Als der Krieg zu Ende war, wurde wieder gefahren, aber die Atmosphäre war jetzt anders. Eine neue Generation von Fahrern hatte sich herausgebildet, tollkühne junge Männern, im Krieg dem Tod in Flugzeugen oder Panzern knapp entkommen. Es war nicht mehr der Sport der wohlhabenden jungen Männer, jetzt finanzierten Hersteller die Rennställe Fahrer, einzig zu dem Zweck, zu siegen und Preisgelder zu kassieren.
Aber es gab noch Erfolge für einen Herrenfahrer wie Prinz Bira. Für den ersten Formel-1-WM-Grand-Prix in Silverstone im Jahr 1950 hat Bira einen besonderen Platz in der Geschichte bekommen. Er qualifizierte sich für das Rennen als brillanter Fünfter, schied aber nach 49 Runden aus, als ihm der Treibstoff ausging.
Er blieb von 1950 bis 1954 ein halb-regulärer Formel-1-Teilnehmer,es gab jedoch keinen White Mouse Stable mehr, da Bira unter einer Vielzahl von Teamnamen und in einer Reihe von Autos einstieg.
Im Jahr 1954 gewann er mit etwas neuerer Ausrüstung, einem Maserati 250F, den Grand Prix des Frontières auf der Chimay-Rennstrecke und wurde 1954 mit seinem Maserati Vierter beim Grand Prix von Frankreich.
Im Januar 1955 gewann er den Großen Preis von Neuseeland in Ardmore; Er zog sich am Ende dieser Saison zurück.
Daß ein wohlhabender junger Mann von aristokratischer Herkunft Motorsport betreiben sollte, war im Europa der dreißiger Jahre keineswegs ungewöhnlich. Als Bira beim ersten Formel-1-Rennen an den Start ging, war er einer von nur zwei außereuropäischen Fahrern. Der andere war der Argentinier Juan Manuel Fangio, der später eine der großen Legenden des Sports werden sollte. Es gab keine asiatischen Konkurrenten, und erst 2001 trat erstmals ein Fahrer aus Malaysia auf den Plan, aber Bira bleibt der einzige Thai, der in der Formel 1 je gefahren ist.

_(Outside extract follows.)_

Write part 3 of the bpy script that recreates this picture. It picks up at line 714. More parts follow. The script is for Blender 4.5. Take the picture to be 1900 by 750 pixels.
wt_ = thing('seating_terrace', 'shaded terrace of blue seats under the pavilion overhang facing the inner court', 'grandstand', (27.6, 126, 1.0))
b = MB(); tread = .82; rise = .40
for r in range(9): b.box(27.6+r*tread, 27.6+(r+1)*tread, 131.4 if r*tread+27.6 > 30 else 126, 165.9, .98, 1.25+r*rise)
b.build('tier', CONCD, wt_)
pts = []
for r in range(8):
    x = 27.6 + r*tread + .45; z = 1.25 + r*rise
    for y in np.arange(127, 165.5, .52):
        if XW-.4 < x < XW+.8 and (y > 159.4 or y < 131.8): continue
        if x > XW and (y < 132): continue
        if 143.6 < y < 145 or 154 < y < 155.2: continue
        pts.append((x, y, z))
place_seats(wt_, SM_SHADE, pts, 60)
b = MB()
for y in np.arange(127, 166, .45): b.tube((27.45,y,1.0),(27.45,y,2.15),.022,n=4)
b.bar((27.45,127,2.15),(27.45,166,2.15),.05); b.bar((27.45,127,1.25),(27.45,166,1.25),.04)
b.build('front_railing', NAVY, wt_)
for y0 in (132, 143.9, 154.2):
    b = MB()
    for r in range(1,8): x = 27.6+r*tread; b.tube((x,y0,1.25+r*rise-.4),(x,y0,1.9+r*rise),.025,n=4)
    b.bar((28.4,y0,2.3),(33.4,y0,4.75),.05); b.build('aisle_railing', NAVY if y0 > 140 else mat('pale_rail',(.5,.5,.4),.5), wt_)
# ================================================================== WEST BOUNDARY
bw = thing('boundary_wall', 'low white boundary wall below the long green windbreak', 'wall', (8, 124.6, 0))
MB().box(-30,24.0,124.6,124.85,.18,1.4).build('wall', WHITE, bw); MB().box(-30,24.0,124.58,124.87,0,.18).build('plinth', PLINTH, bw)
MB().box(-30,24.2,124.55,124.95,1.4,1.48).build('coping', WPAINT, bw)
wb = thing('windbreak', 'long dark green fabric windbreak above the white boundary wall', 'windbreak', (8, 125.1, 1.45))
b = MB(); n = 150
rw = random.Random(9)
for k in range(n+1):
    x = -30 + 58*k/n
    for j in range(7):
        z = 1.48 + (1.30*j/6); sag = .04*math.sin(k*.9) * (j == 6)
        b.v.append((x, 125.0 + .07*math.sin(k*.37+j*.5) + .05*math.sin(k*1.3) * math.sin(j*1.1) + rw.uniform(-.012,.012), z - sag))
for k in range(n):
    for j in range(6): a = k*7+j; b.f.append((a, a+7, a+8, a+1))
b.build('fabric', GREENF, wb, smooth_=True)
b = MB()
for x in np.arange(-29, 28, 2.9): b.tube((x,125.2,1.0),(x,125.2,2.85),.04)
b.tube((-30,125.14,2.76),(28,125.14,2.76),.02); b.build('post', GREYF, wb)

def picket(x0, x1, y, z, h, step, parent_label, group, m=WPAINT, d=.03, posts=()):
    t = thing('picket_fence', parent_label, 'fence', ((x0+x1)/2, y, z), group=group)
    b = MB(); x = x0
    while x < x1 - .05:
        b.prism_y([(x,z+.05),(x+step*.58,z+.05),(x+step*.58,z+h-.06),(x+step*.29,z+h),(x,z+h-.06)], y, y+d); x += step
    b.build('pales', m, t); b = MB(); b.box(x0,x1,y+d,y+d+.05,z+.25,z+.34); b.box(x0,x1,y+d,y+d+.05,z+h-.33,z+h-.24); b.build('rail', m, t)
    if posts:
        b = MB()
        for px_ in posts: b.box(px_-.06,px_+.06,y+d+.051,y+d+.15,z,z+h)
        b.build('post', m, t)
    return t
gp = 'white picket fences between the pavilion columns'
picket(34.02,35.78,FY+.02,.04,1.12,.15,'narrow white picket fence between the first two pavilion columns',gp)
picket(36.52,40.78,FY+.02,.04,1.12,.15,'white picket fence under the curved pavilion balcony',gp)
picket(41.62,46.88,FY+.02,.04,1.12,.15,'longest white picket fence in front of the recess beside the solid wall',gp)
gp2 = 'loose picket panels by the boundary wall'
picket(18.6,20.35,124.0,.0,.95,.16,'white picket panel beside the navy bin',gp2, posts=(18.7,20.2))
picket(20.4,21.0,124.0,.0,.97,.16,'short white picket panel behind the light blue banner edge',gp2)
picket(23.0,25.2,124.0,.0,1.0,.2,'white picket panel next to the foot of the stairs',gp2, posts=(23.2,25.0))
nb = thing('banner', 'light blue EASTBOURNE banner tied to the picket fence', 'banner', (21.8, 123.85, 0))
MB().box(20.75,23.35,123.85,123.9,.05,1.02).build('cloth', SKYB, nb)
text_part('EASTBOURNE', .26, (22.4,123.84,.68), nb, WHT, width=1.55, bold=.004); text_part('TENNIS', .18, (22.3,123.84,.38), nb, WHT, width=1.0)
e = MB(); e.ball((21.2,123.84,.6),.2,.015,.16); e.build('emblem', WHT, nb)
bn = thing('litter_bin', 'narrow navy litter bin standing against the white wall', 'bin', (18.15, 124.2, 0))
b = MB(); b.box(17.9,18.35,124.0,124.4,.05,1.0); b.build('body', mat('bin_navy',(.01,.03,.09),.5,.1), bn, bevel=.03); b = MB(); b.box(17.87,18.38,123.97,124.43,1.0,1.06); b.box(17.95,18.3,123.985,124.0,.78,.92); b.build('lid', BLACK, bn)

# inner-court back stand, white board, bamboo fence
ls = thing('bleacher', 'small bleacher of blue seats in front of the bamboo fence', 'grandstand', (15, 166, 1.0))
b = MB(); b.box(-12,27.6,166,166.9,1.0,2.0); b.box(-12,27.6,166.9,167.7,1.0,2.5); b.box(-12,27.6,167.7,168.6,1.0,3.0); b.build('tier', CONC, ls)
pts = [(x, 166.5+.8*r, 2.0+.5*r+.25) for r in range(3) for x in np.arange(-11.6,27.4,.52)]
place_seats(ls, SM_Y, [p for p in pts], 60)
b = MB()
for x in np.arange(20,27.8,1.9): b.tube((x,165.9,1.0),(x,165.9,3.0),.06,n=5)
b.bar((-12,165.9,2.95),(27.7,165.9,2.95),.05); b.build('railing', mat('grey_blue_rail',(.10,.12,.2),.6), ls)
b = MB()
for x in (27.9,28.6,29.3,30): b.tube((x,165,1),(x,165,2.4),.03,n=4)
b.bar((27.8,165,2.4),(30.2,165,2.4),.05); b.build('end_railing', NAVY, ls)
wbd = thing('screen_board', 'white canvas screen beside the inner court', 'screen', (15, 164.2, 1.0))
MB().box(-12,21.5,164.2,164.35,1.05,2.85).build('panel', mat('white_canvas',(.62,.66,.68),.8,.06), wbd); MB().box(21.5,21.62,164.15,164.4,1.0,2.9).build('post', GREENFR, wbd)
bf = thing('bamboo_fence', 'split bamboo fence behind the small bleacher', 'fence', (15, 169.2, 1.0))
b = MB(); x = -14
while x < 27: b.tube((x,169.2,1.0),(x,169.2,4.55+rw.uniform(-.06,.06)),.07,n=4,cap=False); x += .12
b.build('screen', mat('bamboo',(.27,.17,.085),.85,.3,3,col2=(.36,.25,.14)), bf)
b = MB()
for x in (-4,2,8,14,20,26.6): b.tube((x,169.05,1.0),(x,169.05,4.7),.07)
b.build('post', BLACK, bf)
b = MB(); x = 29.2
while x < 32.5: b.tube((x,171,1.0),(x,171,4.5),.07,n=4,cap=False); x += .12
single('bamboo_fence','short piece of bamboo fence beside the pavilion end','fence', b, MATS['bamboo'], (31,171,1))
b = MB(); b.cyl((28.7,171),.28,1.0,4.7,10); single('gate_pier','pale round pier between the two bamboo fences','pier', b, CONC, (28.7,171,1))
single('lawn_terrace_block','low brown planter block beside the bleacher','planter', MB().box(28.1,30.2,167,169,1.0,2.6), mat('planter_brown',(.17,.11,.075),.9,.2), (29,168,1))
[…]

Noch ungewöhnlicher für einen Rennfahrer ist seine zweite Karriere: Nach dem Verlassen der Formel-1 konzentrierte er sich auf das Segeln und nahm an den Olympischen Spielen in Melbourne,Rom,Tokio und München teil.Zwar blieb er ohne Medaillen, repräsentierte aber sein Land zweifellos in hervorragender Weise. Schon während seiner Zeit in Eton und danach hatte er gesegelt, bis er dann seine Leidenschaft für Autorennen entdeckte.
Anmerkung des Autors: der Name พีรพงศ์ beginnt eigentlich mit einem "P", nicht mit einem "B". Ich habe mich aber an die herkömmliche Schreibweisen gehalten, schließlich hat er selbst sich "Bira" genannt. Eigentlich klingt der Name ausgesprochen wie "Pirapong". Das "ศ์" am Ende wird auch nicht gesprochen, auch hier bin ich der überlieferten Schreibweise gefolgt.